I skipped to a chapter called “The Battle of Oahu.” That piqued my interest. I hadn’t known there was a battle of Oahu. I read on with growing amazement.

Albright told how Admiral Yamamoto, frustrated by his task force commander’s failure to exploit Pearl Harbor, organized a second assault in March to invade and seize Oahu itself. I couldn’t remember having heard of such an attack.

He described graphically the landings, the resistance. The Japanese had even marched up Fort Street through downtown Honolulu, sacking and burning. Houses had been torched at Waikiki.
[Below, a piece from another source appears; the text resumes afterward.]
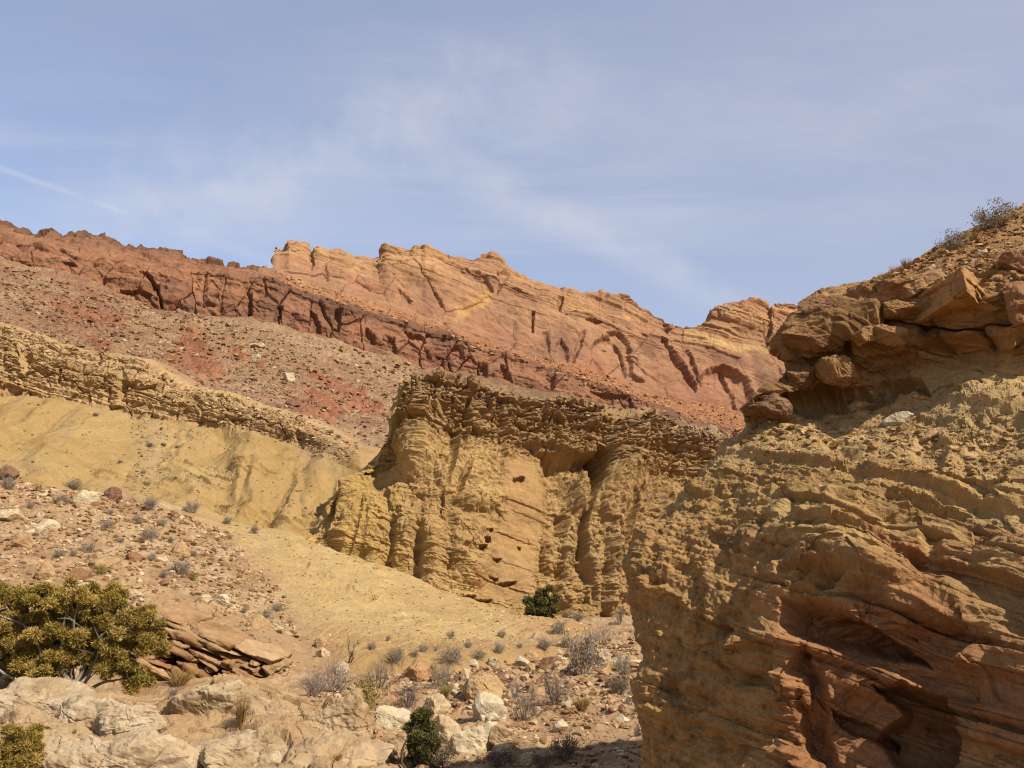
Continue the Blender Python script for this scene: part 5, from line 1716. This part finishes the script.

I realized that military censorship had kept some things from us, but surely nothing that visible. My wife had worked downtown. We had lived at San Souci near Waikiki.

I called out to her: “Do you remember any Japanese invasion of Oahu?”
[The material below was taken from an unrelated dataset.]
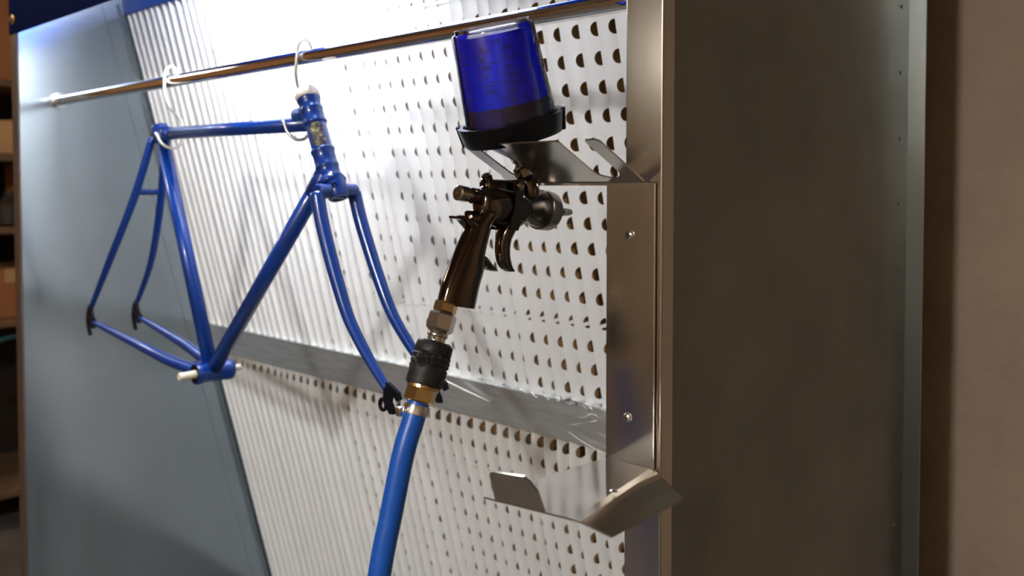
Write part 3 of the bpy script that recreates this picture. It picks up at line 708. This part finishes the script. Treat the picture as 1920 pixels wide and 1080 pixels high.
# side facing the lens: find its angle
tocam = -CB; tocam = (tocam - ca_ * tocam.dot(ca_)).normalized()
A_CAM = math.atan2(tocam.dot(v_), tocam.dot(u_))
for da in (1.35, 1.47, -1.7, -1.58):                              # grip ribs on the ring
    a = A_CAM + da; rb = new()
    q = [cyl(a - .02, -.023, .056), cyl(a + .02, -.023, .056), cyl(a + .02, -.023, .0605), cyl(a - .02, -.023, .0605)]
    prism(rb, q, ca_ * .0245 + (q[2] - q[1]) * .8)
    obj('grip_rib', rb, M['black'], ringo)
RB_, RT_ = .0528, .0472
def rr_(h): return RB_ + (RT_ - RB_) * h / CL
shell = obj('cup_shell', lathe(new(), CB, ca_, [(-.004, RB_), (.0, RB_), (CL, RT_), (CL + .0025, RT_ - .0012), (CL + .003, RT_ - .004), (CL + .003, .030), (CL + .0035, 0)], 64, close=False), M['clear'], gun, autos=40, label='clear graduated plastic cup')
rim = new()
for a0, a1 in ((0.1, 1.5), (1.62, 3.6), (3.8, 6.2)):
    pts = []
    N_ = 20
    for k in range(N_): 
        a = A_CAM - 1.2 + a0 + (a1 - a0) * k / N_; a2 = A_CAM - 1.2 + a0 + (a1 - a0) * (k + 1) / N_
        for (r0, r1, h0, h1) in ((RT_ - .004, RT_ - .0065, CL + .003, CL + .007),):
            q = [cyl(a, h0, r0), cyl(a2, h0, r0), cyl(a2, h1, r0), cyl(a, h1, r0), cyl(a, h0, r1), cyl(a2, h0, r1), cyl(a2, h1, r1), cyl(a, h1, r1)]
            vv = [rim.verts.new(x) for x in q]
            for f in ((0, 1, 2, 3), (7, 6, 5, 4), (3, 2, 6, 7), (0, 4, 5, 1)): rim.faces.new([vv[i] for i in f])
obj('foot_rim', rim, M['clear'], shell, smooth=False)
obj('paint_liner', lathe(new(), CB, ca_, [(-.003, .0), (-.003, RB_ - .0050), (CL * .3, rr_(CL * .3) - .0042), (CL - .007, RT_ - .0040), (CL - .003, RT_ - .008), (CL - .0025, 0)], 64, close=False), M['liner'], gun, autos=40, label='liner full of blue paint')
obj('liner_collar', lathe(new(), CB, ca_, [(-.003, RB_ - .0045), (.019, rr_(.019) - .0036)], 64, close=False), M['collar'], gun, smooth=True, label='dull violet band of liner without paint')
# printed graduations: bars and figures wrapped on the shell
pr = new()
def bar(a0, a1, h0, h1, bm):
    n = max(2, int(abs(a1 - a0) / .08) + 1)
    for k in range(n):
        b0 = a0 + (a1 - a0) * k / n; b1 = a0 + (a1 - a0) * (k + 1) / n
        bm.faces.new([bm.verts.new(cyl(A_CAM + x, h, rr_(h) + .0004)) for x, h in ((b0, h0), (b1, h0), (b1, h1), (b0, h1))])
rr = random.Random(4)
SGN = 1 if (cyl(A_CAM + .3, .05, .05) - cyl(A_CAM, .05, .05)).dot(Vector((.730, .683, 0))) > 0 else -1
for col0 in (-.95, -.42, .12, .62, 1.02):
    hh = .012 + rr.uniform(0, .006)
    while hh < .086:
        wd = rr.choice((.10, .16, .22, .12)); 
        bar(SGN * col0, SGN * (col0 + wd), hh, hh + .0011, pr)
        if rr.random() < .7: bar(SGN * (col0 + .02), SGN * (col0 + .02 + wd * .6), hh + .0028, hh + .0039, pr)
        hh += rr.uniform(.0075, .0115)
for (c0, h0, c1) in ((-.30, .03, -.02), (-.3, .048, .0), (-.28, .068, .03), (.30, .04, .6), (.28, .056, .56), (.33, .075, .58)):
    bar(SGN * c0, SGN * c1, h0, h0 + .0007, pr)
obj('graduation_bars', pr, M['print'], shell, label='black graduation lines')
rd = new(); bar(SGN * 1.28, SGN * 1.42, .073, .082, rd); bar(SGN * 1.28, SGN * 1.42, .051, .060, rd)
obj('red_marks', rd, M['redprint'], shell, label='two red blocks')
def cup_text(s, a, h, size, bm):
    cu = bpy.data.curves.new('t', 'FONT'); cu.body = s; cu.size = size; cu.align_x = 'CENTER'; cu.resolution_u = 2
    to = bpy.data.objects.new('t', cu); COL.objects.link(to)
    dg = bpy.context.evaluated_depsgraph_get(); ev = to.evaluated_get(dg); me = ev.to_mesh()
    vv = [bm.verts.new(cyl(A_CAM + SGN * (a + v.co.x / rr_(h)), h + v.co.y, rr_(h + v.co.y) + .0005)) for v in me.vertices]
    for p_ in me.polygons:
        try: bm.faces.new([vv[i] for i in p_.vertices])
        except ValueError: pass
    ev.to_mesh_clear(); bpy.data.objects.remove(to); bpy.data.curves.remove(cu)
for (s, a, h, z) in (('1/5', .02, .088, .0075), ('30', -.28, .062, .0075), ('20', -.22, .036, .0075), ('10', -.18, .013, .0075), ('30', .42, .068, .0075), ('20', .44, .044, .0075), ('10', .46, .020, .0075), ('5', .18, .074, .006)):
    tx = new(); cup_text(s, a, h, z, tx); obj('printed_figure', tx, M['print'], shell)

# inlet nuts at the foot of the grip
HB, HC = g(.6330, -.1270), g(.6062, -.1935)
ha = (HC - HB).normalized()
b = new(); lathe(b, HB - ha * .003, ha, [(0, .0090), (0, .0122), (.002, .0128), (.0095, .0128), (.011, .0115)], 6)
obj('brass_nut', b, M['brass'], gun, label='brass hexagon nut at the grip end')
b = new(); lathe(b, HB, ha, [(.008, .0095), (.009, .0142), (.011, .0152), (.026, .0152), (.028, .0135), (.030, .0105), (.039, .0098)], 6)
obj('swivel_fitting', b, M['steel'], gun, label='steel hexagon swivel fitting')
b = new(); lathe(b, HB, ha, [(.029, .0098), (.032, .0112), (.034, .0112), (.035, .0092), (.050, .0090)], 24)
obj('plug_nipple', b, M['steel'], gun, autos=30)

# ------------------------------------------------------------------ blue air hose with coupler
hose = thing('air_hose', (GX, .46, -EYE), 'blue air hose with black rubber coupler hanging from the spray gun', 'hose')
b = new()
lathe(b, HB, ha, [(.040, .0100), (.0405, .0175), (.043, .0196), (.052, .0200), (.054, .0188), (.057, .0206), (.060, .0190), (.063, .0210), (.066, .0192), (.070, .0205), (.074, .0198), (.084, .0200), (.087, .0188), (.088, .0150)], 28, close=True)
rr = random.Random(9)
for v in b.verts: v.co += Vector((rr.gauss(0, .0004), rr.gauss(0, .0004), rr.gauss(0, .0003)))
cs_d, cs_u, cs_v = frame(ha)
for k in range(26):
    a = rr.uniform(0, 6.28); h = rr.uniform(.055, .073); rad = .0192
    c_ = HB + ha * h + (cs_u * math.cos(a) + cs_v * math.sin(a)) * rad
    o_d = (cs_u * math.cos(a) + cs_v * math.sin(a)); s_ = rr.uniform(.0022, .0036)
    lathe(b, c_ - o_d * .001, o_d, [(0, s_), (.0012, s_ * .95), (.0024, s_ * .6), (.0030, 0)], 9)
cs = obj('coupler_sleeve', b, M['rubber'], hose, autos=40, label='ribbed black rubber coupler sleeve')
b = new(); lathe(b, HB, ha, [(.085, .0150), (.0855, .0172), (.0905, .0174), (.091, .0150)], 28)
lathe(b, HB, ha, [(.090, .0152), (.0905, .0166), (.103, .0166), (.105, .0140)], 6)
obj('coupler_nut', b, M['brass'], hose, label='brass hexagon nut under the coupler')
HS = HB + ha * .104
hp = smoothpath([HS, HS + ha * .02, g(.5735, -.2732), g(.5570, -.332), g(.5415, -.3903), g(.5150, -.53), g(.48, -.75), g(.455, -1.0), g(.44, -1.22), g(.40, -1.385), g(.28, -1.434, .02), g(.05, -1.437, .12), g(-.25, -1.437, .1), g(-.6, -1.437, -.1)], 8)
obj('hose_tube', sweep(new(), hp, .0118, 20), M['hose'], hose, smooth=True)
b = new(); lathe(b, HS + ha * .004, ha, [(0, .0122), (0, .0136), (.0022, .0140), (.0078, .0140), (.010, .0136), (.010, .0122)], 28, close=False)
cl = obj('hose_clamp', b, M['zinc'], hose, autos=30, label='steel ear clamp on the hose end')
b = new(); e0 = HS + ha * .009 + Vector((-.008, -.0135, 0)); bx(b, e0.x - .004, e0.x + .004, e0.y - .005, e0.y + .003, e0.z - .005, e0.z + .005, .0015)
obj('clamp_ear', b, M['zinc'], cl, autos=40)

# ------------------------------------------------------------------ storage shelves beyond the left end of the booth
sh = thing('storage_shelf', (-4.3, .9, -EYE), 'brown open storage shelf crowded with boxes left of the booth', 'shelf')
for y in (.1, 1.68):
    for x in (-4.62, -4.06):
        obj('upright', bx(new(), x - .02, x + .02, y - .02, y + .02, -EYE, 1.3), M['dark'], sh)
obj('back_panel', bx(new(), -4.66, -4.645, .08, 1.70, -EYE + .02, 1.28), M['dark'], sh)  # dark sheet added to stand in for the shade between the boxes
for z in (1.0, .445, .135, -.17, -.56, -1.28):
    obj('shelf_board', bx(new(), -4.64, -4.03, .08, 1.70, z - .028, z, .003), M['wood'], sh)
def carton(x0, x1, y0, y1, z0, h, m, label):
    t = thing('cardboard_box', ((x0 + x1) / 2, (y0 + y1) / 2, z0), label, 'box', 'boxes on the storage shelf')
    obj('carton', bx(new(), x0, x1, y0, y1, z0, z0 + h, .004), m, t)
    obj('flap_seam', bx(new(), x0 + .01, x1 + .001, (y0 + y1) / 2 - .025, (y0 + y1) / 2 + .025, z0 + h * .72, z0 + h + .001), M['card2'], t)
carton(-4.5, -4.06, 1.06, 1.6, .447, .45, M['card'], 'tall orange brown carton on the shelf at the top left of the picture')
carton(-4.5, -4.05, 1.02, 1.5, .137, .14, M['card2'], 'low pale carton on the second shelf beside the booth edge')
carton(-4.5, -4.1, 1.36, 1.66, -.168, .27, M['card'], 'narrow brown carton on the third shelf')
carton(-4.55, -4.08, .95, 1.55, -.558, .21, M['card'], 'wide brown carton on the fourth shelf at eye level')
bg = new(); lathe(bg, (-4.12, 1.27, -.168), (0, 0, 1), [(0, .05), (.01, .07), (.09, .075), (.10, .06), (.13, .03), (.15, .03)], 24)
obj('paint_tin', bg, M['dark'], autos=40, label='dark squat tin on the third shelf next to the narrow brown carton', cat='tin')
pc = smoothpath([(-4.05, .9, -.70), (-4.03, 1.05, -.66), (-4.03, 1.2, -.60), (-4.03, 1.35, -.60), (-4.03, 1.45, -.60)], 6)
obj('teal_strap', sweep(new(), [(x + .03, y, z - .03) for x, y, z in pc], .010, 10), M['tealbag'], smooth=True, label='teal plastic strap hanging below the fourth shelf', cat='strap')
for o in bpy.data.objects:
    if '_b' in o: del o['_b']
“Of course not,” she said. “Who says that?”

“Harry Albright,” I said.

“He’s crazy,” she said.”

I read the front of the jacket again, and the inside leaf. No clue that I was reading fiction. Then on the back I found the book described as “a novel based on the events of history.”

I’d had a bit of a scare. It’s unnerving to think you could have been so close to something and had no idea it was happening.

But what if it had happened?

What if it hadn’t rained at Waterloo?

What if the atom bomb hadn’t worked?